Janiflora Rubra Nigroflua

Your creative research moves on a minimal chromaticism, almost exclusively black and white. What is this choice linked to?

Initially, black and white was a spontaneous choice; the first sketches were made with a Bic pen or graphite. Over time, I realized that this choice was deeply suited to the type of images I wanted to create: delicate but also granitic and hostile. In my latest works, red has also appeared, which for me recalls the body, tissues, veins, nerves, organs. The beige/ivory background is present in most of my works on paper, canvas, or board. It has been a conscious choice from the beginning because it recalls lived paper and gives the work the indispensable organic nature typical of ancient herbariums.

Your technique recalls the work of masters of the twentieth century. Which names have influenced you the most and why?

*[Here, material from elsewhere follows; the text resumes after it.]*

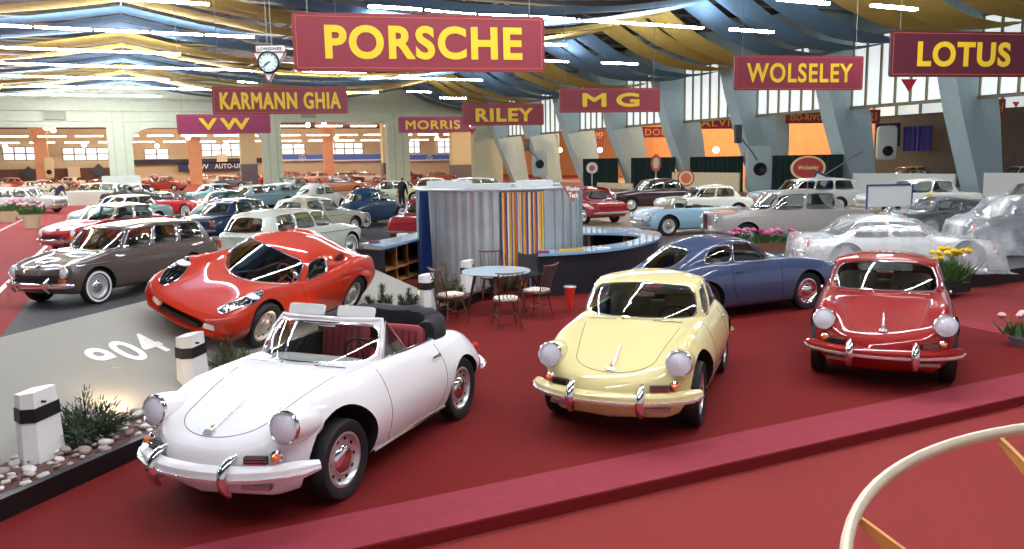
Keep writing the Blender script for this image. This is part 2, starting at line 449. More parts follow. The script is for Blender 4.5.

The territory where I live played a fundamental role in my discovery of painting and art in general. Among the 20th-century masters who influenced me are certainly Mario Giacomelli, with his personal photographic vision so pictorial and unreal, but also sculptors such as Valeriano Trubbiani and Arnaldo Pomodoro. Thanks to a dear friend, I had the fortune to approach and fall in love with the painting of the late Gothic and Renaissance present in the Marche region—for example, the Salimbeni brothers, Vittore and Carlo Crivelli, Piero della Francesca, Raphael, Lotto, among many others. A strong influence on me came from classical music, as I began playing the piano at a very young age. I also love cinema—for instance, oriental cinema has contaminated me with its narrative delicacy and its post-apocalyptic or cyberpunk visions. In reality, influences continue to expand every day among artists of the past and contemporary ones.

In Continuum, Installation view, IIC New York

Semina Paradoxa #1 e #2 (installation view)

In spring there will be your solo exhibition at Spazio COMEL. Do you already have something in mind that you would like to present?

Yes, I have several works in mind, in aluminium but also textile works, works on paper, on board, and on canvas. I am very happy to be able to return to Spazio COMEL with a solo exhibition and I hope the ideas I have in mind will continue to multiply.

Besides the exhibition at Spazio COMEL, are there other future projects you can reveal to us?

In March I will participate in an artist residency in Palma de Mallorca, an experience I await with great curiosity. I already have several projects in mind to develop, and I am certain that that territory will only give me new stimuli and directions. Moreover, lately I have been working on new ideas born from the encounter of two dimensions: the memory of the maternal trousseau and my symbolic botany.